No uno, sino dos fiscales generales, varios otros funcionarios del Departamento de Justicia y hasta el jefe de seguridad electoral de su propio gobierno le dijeron que sus acusaciones eran infundadas: todos funcionarios designados por él mismo. Se lo dijeron sus propios funcionarios de campaña y los investigadores que contrataron. Se lo dijeron los gobernadores republicanos, secretarios de estado y legisladores.
Pero a pesar de todo, en los dos años y medio pasados desde entones Trump no ha retrocedido ni un paso en sus dichos, por más que sus afirmaciones hayan ido cayendo una tras otra . Ni una sola autoridad independiente que no fuera aliada o financiada por Trump —ningún juez, fiscal, órgano electoral o gobernador— salió a ratificar algún fraude electoral significativo que haya podido revertir los resultados en ninguno de los estados más disputados, y mucho menos en los tres o cuatro estados que habrían hecho falta para dar vuelta la elección.

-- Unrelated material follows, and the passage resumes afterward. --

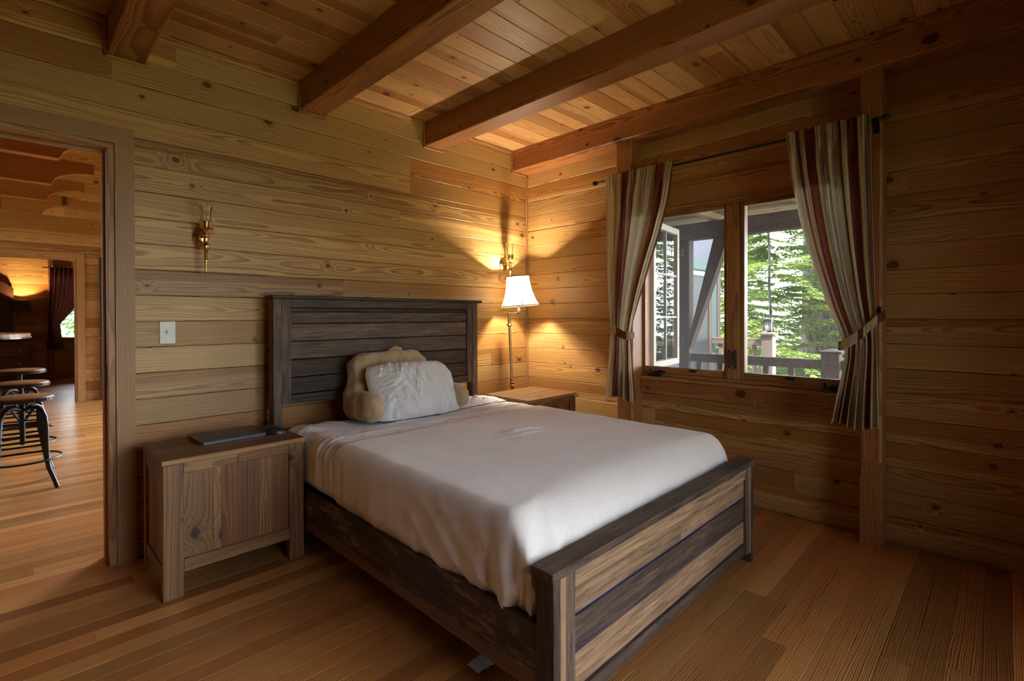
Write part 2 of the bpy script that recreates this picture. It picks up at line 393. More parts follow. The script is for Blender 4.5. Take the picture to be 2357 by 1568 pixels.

Por el contrario, ahora es Trump quien enfrenta cargos por intentar engañar a Estados Unidos con afirmaciones falsas que tenía todos los motivos para saber que eran falsas, y todo en una apuesta por el poder. Por supuesto que Trump argumentará que todo esto es política y que tras las elecciones del año próximo debería volver a ocupar la presidencia.
Y ahora el sistema de justicia y el sistema electoral participarán en una carrera de 15 meses para ver quién decide primero el destino de Trump y el destino del país. El verdadero veredicto sobre la presidencia de Trump aún está por llegar.